What the task asks -
Only the lines from the start up to and including the line containing "PI = math.pi" should be repeated, word for word.

** begin Given data **

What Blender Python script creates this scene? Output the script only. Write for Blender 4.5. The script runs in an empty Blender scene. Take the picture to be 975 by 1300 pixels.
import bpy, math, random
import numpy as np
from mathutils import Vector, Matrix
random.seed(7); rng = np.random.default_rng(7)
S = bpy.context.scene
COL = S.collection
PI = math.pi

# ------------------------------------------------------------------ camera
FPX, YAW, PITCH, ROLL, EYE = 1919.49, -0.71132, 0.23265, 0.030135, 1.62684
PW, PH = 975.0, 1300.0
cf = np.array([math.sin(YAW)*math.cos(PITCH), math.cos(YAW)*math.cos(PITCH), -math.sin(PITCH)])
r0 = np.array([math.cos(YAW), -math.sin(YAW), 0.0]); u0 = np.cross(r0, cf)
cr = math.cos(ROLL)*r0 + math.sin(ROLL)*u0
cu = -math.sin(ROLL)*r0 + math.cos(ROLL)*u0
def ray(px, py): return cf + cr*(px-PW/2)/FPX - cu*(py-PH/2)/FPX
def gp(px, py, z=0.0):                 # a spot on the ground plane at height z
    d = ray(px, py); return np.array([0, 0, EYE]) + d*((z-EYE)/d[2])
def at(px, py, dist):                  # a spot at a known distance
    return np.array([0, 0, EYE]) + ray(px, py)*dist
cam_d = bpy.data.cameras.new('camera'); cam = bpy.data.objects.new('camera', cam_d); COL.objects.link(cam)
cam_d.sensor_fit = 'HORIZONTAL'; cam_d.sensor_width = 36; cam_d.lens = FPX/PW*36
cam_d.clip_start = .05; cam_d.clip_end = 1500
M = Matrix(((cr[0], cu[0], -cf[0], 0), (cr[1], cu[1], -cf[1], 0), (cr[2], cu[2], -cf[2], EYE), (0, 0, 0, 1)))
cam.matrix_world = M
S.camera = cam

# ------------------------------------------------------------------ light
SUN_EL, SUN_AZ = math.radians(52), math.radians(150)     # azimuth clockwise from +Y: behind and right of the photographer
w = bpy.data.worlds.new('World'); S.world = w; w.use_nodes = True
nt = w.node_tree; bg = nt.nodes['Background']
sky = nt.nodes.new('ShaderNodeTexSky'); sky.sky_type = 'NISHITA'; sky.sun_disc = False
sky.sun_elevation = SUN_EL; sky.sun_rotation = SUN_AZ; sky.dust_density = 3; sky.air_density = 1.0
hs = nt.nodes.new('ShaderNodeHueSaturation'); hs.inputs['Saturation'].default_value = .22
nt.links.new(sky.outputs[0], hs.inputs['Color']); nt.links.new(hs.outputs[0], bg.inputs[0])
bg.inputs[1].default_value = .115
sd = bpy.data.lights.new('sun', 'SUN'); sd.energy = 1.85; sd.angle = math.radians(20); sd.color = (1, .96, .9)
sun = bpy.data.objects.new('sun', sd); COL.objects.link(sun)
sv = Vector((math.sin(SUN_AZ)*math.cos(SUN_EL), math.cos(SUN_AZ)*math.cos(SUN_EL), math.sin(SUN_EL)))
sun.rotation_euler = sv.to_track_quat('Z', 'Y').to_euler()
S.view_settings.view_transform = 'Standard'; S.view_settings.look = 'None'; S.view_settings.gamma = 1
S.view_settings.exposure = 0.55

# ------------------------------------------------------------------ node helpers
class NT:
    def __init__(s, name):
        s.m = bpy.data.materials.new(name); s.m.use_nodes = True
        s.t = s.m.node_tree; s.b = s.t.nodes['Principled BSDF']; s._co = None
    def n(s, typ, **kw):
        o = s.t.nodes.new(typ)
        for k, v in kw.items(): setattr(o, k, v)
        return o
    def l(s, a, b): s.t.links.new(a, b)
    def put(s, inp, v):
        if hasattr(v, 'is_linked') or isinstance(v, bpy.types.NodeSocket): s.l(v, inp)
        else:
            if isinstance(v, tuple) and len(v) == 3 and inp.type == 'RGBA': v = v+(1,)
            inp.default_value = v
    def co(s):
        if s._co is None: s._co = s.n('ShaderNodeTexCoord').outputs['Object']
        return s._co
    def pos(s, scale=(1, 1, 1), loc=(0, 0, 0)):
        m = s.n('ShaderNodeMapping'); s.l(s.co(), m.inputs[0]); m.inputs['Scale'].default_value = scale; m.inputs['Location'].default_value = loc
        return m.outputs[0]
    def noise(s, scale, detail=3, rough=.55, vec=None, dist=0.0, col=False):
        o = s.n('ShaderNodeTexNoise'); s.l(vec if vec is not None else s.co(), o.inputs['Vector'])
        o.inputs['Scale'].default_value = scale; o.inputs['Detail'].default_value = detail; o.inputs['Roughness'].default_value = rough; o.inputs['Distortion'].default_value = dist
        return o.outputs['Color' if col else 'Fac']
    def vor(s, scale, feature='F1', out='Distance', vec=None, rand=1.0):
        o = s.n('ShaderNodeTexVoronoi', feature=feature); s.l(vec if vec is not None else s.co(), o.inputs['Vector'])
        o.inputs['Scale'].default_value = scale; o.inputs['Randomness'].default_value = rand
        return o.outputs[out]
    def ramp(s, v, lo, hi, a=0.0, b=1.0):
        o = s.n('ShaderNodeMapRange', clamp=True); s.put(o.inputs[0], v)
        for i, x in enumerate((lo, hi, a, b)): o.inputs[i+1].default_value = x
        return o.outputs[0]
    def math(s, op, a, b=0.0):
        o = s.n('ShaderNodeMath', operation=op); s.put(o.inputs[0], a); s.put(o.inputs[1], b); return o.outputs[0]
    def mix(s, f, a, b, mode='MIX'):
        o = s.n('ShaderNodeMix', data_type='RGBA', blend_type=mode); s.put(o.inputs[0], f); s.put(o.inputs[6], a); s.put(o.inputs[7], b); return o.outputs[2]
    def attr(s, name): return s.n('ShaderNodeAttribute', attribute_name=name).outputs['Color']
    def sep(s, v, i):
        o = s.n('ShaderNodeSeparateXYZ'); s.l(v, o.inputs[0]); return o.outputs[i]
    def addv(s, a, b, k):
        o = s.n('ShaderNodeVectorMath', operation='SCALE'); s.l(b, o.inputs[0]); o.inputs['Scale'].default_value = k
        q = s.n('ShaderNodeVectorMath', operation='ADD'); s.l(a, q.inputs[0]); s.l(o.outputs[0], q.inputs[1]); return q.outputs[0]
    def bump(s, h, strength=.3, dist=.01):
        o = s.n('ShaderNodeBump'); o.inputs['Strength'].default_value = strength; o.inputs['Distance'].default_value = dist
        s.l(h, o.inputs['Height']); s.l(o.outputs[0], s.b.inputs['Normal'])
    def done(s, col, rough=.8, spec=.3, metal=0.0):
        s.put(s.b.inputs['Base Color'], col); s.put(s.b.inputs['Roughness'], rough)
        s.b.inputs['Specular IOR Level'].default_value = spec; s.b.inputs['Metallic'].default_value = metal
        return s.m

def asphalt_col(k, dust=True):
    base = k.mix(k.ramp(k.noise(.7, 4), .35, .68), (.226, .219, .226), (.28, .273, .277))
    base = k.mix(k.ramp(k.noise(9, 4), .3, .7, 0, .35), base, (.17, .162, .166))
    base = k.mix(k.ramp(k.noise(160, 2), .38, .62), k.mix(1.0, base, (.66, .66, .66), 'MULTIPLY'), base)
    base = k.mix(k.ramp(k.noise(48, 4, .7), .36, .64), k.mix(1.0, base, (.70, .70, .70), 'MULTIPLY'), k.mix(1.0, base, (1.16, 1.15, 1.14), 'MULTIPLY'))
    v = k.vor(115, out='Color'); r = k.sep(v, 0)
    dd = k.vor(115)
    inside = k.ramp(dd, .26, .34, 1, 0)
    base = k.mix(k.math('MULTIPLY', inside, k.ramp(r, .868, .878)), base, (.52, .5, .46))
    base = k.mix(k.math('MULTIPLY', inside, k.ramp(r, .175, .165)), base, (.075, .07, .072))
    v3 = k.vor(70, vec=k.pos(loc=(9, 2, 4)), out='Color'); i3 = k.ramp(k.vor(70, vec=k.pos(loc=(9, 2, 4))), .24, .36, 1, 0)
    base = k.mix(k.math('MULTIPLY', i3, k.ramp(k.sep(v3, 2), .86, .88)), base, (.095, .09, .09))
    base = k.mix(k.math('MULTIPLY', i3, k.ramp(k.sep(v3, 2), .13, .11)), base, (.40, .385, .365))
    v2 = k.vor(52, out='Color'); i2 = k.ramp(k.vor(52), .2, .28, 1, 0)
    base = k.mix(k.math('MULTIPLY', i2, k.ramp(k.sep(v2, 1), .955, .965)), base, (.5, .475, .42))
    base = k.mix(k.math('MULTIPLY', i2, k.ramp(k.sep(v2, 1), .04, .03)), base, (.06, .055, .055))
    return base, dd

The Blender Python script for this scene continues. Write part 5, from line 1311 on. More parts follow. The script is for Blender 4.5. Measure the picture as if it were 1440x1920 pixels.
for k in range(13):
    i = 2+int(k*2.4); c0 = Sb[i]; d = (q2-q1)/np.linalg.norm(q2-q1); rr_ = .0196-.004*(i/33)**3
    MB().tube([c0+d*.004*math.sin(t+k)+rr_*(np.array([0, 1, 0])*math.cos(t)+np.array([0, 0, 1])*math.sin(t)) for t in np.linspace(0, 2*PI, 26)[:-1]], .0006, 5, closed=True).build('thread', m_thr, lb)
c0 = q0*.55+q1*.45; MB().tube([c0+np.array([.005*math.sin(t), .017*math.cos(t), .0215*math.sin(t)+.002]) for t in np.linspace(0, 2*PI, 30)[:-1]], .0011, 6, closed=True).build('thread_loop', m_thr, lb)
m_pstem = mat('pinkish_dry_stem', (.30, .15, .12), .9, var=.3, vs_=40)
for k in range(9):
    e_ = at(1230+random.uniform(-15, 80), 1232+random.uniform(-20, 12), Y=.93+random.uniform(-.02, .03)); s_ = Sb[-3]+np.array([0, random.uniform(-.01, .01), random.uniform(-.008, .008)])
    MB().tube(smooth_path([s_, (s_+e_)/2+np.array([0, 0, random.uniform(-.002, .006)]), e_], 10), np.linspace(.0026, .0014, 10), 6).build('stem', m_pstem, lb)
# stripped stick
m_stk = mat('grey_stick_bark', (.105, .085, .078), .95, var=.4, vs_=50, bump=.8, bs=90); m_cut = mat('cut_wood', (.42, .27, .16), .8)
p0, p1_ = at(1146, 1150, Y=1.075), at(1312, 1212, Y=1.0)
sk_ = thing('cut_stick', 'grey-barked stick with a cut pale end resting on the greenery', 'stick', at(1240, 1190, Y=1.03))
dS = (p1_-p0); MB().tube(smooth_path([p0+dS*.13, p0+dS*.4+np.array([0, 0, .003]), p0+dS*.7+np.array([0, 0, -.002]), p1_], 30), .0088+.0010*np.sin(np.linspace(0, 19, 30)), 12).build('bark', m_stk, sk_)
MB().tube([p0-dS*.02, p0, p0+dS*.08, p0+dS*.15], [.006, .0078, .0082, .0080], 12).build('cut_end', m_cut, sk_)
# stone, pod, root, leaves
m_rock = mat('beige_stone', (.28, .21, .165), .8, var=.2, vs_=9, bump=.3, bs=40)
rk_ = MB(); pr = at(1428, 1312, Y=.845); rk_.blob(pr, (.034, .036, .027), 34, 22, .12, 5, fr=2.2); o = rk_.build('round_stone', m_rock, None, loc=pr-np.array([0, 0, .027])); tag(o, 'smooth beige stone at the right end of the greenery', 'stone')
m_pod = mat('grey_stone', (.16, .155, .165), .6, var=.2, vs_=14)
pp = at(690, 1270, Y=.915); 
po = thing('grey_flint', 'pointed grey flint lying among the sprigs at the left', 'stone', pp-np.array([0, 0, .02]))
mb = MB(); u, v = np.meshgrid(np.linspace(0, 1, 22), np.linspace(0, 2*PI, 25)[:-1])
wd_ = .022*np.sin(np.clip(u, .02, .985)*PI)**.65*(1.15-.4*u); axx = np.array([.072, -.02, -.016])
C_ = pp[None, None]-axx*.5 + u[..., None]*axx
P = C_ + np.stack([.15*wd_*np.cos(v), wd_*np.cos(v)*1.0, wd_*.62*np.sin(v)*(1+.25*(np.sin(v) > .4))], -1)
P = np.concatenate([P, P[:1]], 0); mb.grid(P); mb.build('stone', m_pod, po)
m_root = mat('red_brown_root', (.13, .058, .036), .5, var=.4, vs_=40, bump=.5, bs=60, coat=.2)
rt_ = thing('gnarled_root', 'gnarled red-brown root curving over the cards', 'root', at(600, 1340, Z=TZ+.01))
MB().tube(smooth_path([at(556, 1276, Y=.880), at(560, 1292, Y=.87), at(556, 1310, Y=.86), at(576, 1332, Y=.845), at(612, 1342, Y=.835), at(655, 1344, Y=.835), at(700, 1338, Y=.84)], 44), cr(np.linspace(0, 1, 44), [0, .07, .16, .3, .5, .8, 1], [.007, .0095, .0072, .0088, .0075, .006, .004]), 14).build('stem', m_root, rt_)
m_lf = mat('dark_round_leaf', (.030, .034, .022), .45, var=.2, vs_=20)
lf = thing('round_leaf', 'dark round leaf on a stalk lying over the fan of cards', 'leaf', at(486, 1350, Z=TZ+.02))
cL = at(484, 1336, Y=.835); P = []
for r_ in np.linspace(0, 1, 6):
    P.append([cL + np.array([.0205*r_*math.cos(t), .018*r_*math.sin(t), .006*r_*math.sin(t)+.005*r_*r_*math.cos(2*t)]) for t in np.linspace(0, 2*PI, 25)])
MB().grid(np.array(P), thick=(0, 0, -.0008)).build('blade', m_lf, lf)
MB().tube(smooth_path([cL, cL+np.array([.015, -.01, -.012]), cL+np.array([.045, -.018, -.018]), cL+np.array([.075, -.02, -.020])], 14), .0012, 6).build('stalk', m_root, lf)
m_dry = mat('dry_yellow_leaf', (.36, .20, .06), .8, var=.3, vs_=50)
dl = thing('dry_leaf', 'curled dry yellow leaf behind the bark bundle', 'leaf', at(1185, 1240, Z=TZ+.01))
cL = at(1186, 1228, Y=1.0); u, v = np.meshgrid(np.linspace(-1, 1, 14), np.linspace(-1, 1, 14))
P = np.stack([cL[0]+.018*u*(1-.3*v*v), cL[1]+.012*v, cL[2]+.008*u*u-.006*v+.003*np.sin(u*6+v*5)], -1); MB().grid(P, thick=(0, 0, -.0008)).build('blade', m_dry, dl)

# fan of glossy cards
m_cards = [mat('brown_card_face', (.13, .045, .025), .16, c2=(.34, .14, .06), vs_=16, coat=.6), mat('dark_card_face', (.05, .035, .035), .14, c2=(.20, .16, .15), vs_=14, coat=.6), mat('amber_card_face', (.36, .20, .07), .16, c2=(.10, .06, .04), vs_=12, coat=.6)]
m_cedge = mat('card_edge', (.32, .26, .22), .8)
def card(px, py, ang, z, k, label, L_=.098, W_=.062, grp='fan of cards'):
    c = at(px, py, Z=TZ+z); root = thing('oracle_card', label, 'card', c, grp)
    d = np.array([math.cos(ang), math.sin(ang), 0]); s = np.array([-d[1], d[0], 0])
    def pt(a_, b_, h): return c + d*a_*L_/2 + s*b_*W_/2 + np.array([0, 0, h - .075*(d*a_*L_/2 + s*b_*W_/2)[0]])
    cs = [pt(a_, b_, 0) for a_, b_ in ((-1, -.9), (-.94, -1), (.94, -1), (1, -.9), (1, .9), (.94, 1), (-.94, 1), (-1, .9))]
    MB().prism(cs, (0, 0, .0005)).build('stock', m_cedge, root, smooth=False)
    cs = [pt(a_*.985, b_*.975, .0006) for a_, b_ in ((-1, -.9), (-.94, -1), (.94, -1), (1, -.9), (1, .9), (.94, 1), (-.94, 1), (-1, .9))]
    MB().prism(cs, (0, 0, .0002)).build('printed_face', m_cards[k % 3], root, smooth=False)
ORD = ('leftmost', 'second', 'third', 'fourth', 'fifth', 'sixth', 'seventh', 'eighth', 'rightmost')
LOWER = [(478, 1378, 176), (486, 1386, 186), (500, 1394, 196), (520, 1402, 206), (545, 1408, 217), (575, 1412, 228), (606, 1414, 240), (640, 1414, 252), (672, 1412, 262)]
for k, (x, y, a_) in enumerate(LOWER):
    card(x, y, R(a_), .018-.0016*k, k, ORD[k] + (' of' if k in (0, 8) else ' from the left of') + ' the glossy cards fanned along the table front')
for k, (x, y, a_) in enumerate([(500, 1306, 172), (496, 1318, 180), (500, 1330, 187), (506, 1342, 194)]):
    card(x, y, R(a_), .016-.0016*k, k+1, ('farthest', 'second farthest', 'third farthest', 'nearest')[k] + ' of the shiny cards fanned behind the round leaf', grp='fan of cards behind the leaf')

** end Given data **

Solution -
What Blender Python script creates this scene? Output the script only. Write for Blender 4.5. The script runs in an empty Blender scene. Take the picture to be 975 by 1300 pixels.
import bpy, math, random
import numpy as np
from mathutils import Vector, Matrix
random.seed(7); rng = np.random.default_rng(7)
S = bpy.context.scene
COL = S.collection
PI = math.pi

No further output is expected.